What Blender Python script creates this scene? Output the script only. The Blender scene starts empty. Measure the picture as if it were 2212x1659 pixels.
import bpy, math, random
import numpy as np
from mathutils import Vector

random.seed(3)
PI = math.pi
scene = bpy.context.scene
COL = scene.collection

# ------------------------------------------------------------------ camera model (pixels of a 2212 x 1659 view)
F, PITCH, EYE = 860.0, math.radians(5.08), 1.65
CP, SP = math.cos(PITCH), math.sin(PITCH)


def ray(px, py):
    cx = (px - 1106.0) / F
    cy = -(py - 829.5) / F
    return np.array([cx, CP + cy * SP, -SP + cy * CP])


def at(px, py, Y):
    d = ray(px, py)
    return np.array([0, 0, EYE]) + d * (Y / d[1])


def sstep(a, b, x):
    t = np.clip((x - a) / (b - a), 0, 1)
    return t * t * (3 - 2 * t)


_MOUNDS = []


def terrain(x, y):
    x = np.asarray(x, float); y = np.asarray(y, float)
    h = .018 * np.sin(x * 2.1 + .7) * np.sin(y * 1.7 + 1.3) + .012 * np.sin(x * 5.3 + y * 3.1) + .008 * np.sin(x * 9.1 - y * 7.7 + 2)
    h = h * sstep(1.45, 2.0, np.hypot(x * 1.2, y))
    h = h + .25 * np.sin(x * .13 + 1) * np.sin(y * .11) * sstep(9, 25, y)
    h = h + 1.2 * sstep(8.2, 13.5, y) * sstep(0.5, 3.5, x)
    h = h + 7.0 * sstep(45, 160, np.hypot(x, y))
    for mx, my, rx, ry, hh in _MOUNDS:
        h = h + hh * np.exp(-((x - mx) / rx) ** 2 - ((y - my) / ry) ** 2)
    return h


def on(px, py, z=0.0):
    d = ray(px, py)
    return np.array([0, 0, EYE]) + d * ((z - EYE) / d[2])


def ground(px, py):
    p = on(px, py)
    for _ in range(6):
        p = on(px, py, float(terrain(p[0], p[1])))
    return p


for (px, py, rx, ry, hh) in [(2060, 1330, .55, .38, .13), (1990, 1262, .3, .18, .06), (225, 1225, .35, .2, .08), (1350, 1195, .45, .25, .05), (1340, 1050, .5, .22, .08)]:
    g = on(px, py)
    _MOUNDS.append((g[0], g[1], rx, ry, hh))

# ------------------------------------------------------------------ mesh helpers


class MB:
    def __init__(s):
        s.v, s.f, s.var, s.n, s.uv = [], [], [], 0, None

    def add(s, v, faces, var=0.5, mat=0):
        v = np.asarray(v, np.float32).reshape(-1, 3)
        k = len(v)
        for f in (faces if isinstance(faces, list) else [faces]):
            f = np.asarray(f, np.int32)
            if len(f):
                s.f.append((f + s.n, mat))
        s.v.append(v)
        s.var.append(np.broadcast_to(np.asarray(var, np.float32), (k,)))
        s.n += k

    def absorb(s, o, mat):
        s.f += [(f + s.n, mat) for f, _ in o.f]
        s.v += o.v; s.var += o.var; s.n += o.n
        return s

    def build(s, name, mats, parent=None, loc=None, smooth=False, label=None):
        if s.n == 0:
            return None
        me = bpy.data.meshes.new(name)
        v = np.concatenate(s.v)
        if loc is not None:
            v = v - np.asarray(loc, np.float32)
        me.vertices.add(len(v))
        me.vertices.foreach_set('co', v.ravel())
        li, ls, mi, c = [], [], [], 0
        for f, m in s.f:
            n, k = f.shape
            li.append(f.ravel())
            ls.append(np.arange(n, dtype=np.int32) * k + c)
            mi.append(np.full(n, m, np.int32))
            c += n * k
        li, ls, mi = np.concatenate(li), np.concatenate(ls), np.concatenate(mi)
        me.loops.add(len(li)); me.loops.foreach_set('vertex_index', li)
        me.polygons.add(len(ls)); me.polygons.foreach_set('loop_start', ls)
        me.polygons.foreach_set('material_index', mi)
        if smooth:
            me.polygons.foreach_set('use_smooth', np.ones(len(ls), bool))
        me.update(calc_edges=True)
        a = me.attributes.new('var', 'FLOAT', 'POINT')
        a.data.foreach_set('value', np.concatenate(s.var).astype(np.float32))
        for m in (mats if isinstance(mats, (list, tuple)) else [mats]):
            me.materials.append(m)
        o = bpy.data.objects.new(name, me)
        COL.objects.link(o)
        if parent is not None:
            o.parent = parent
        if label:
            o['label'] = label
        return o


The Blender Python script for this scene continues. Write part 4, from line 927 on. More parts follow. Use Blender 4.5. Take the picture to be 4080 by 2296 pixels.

——————

▶ Required work: Using the data above, repeat every line exactly.

▶ Solution to the exercise:
What Blender Python script creates this scene? Output the script only. The Blender scene starts empty. Measure the picture as if it were 2212x1659 pixels.
import bpy, math, random
import numpy as np
from mathutils import Vector

random.seed(3)
PI = math.pi
scene = bpy.context.scene
COL = scene.collection

# ------------------------------------------------------------------ camera model (pixels of a 2212 x 1659 view)
F, PITCH, EYE = 860.0, math.radians(5.08), 1.65
CP, SP = math.cos(PITCH), math.sin(PITCH)


def ray(px, py):
    cx = (px - 1106.0) / F
    cy = -(py - 829.5) / F
    return np.array([cx, CP + cy * SP, -SP + cy * CP])


def at(px, py, Y):
    d = ray(px, py)
    return np.array([0, 0, EYE]) + d * (Y / d[1])


def sstep(a, b, x):
    t = np.clip((x - a) / (b - a), 0, 1)
    return t * t * (3 - 2 * t)


_MOUNDS = []


def terrain(x, y):
    x = np.asarray(x, float); y = np.asarray(y, float)
    h = .018 * np.sin(x * 2.1 + .7) * np.sin(y * 1.7 + 1.3) + .012 * np.sin(x * 5.3 + y * 3.1) + .008 * np.sin(x * 9.1 - y * 7.7 + 2)
    h = h * sstep(1.45, 2.0, np.hypot(x * 1.2, y))
    h = h + .25 * np.sin(x * .13 + 1) * np.sin(y * .11) * sstep(9, 25, y)
    h = h + 1.2 * sstep(8.2, 13.5, y) * sstep(0.5, 3.5, x)
    h = h + 7.0 * sstep(45, 160, np.hypot(x, y))
    for mx, my, rx, ry, hh in _MOUNDS:
        h = h + hh * np.exp(-((x - mx) / rx) ** 2 - ((y - my) / ry) ** 2)
    return h


def on(px, py, z=0.0):
    d = ray(px, py)
    return np.array([0, 0, EYE]) + d * ((z - EYE) / d[2])


def ground(px, py):
    p = on(px, py)
    for _ in range(6):
        p = on(px, py, float(terrain(p[0], p[1])))
    return p


for (px, py, rx, ry, hh) in [(2060, 1330, .55, .38, .13), (1990, 1262, .3, .18, .06), (225, 1225, .35, .2, .08), (1350, 1195, .45, .25, .05), (1340, 1050, .5, .22, .08)]:
    g = on(px, py)
    _MOUNDS.append((g[0], g[1], rx, ry, hh))

# ------------------------------------------------------------------ mesh helpers


class MB:
    def __init__(s):
        s.v, s.f, s.var, s.n, s.uv = [], [], [], 0, None

    def add(s, v, faces, var=0.5, mat=0):
        v = np.asarray(v, np.float32).reshape(-1, 3)
        k = len(v)
        for f in (faces if isinstance(faces, list) else [faces]):
            f = np.asarray(f, np.int32)
            if len(f):
                s.f.append((f + s.n, mat))
        s.v.append(v)
        s.var.append(np.broadcast_to(np.asarray(var, np.float32), (k,)))
        s.n += k

    def absorb(s, o, mat):
        s.f += [(f + s.n, mat) for f, _ in o.f]
        s.v += o.v; s.var += o.var; s.n += o.n
        return s

    def build(s, name, mats, parent=None, loc=None, smooth=False, label=None):
        if s.n == 0:
            return None
        me = bpy.data.meshes.new(name)
        v = np.concatenate(s.v)
        if loc is not None:
            v = v - np.asarray(loc, np.float32)
        me.vertices.add(len(v))
        me.vertices.foreach_set('co', v.ravel())
        li, ls, mi, c = [], [], [], 0
        for f, m in s.f:
            n, k = f.shape
            li.append(f.ravel())
            ls.append(np.arange(n, dtype=np.int32) * k + c)
            mi.append(np.full(n, m, np.int32))
            c += n * k
        li, ls, mi = np.concatenate(li), np.concatenate(ls), np.concatenate(mi)
        me.loops.add(len(li)); me.loops.foreach_set('vertex_index', li)
        me.polygons.add(len(ls)); me.polygons.foreach_set('loop_start', ls)
        me.polygons.foreach_set('material_index', mi)
        if smooth:
            me.polygons.foreach_set('use_smooth', np.ones(len(ls), bool))
        me.update(calc_edges=True)
        a = me.attributes.new('var', 'FLOAT', 'POINT')
        a.data.foreach_set('value', np.concatenate(s.var).astype(np.float32))
        for m in (mats if isinstance(mats, (list, tuple)) else [mats]):
            me.materials.append(m)
        o = bpy.data.objects.new(name, me)
        COL.objects.link(o)
        if parent is not None:
            o.parent = parent
        if label:
            o['label'] = label
        return o


The Blender Python script for this scene continues. Write part 4, from line 927 on. More parts follow. Use Blender 4.5. Take the picture to be 4080 by 2296 pixels.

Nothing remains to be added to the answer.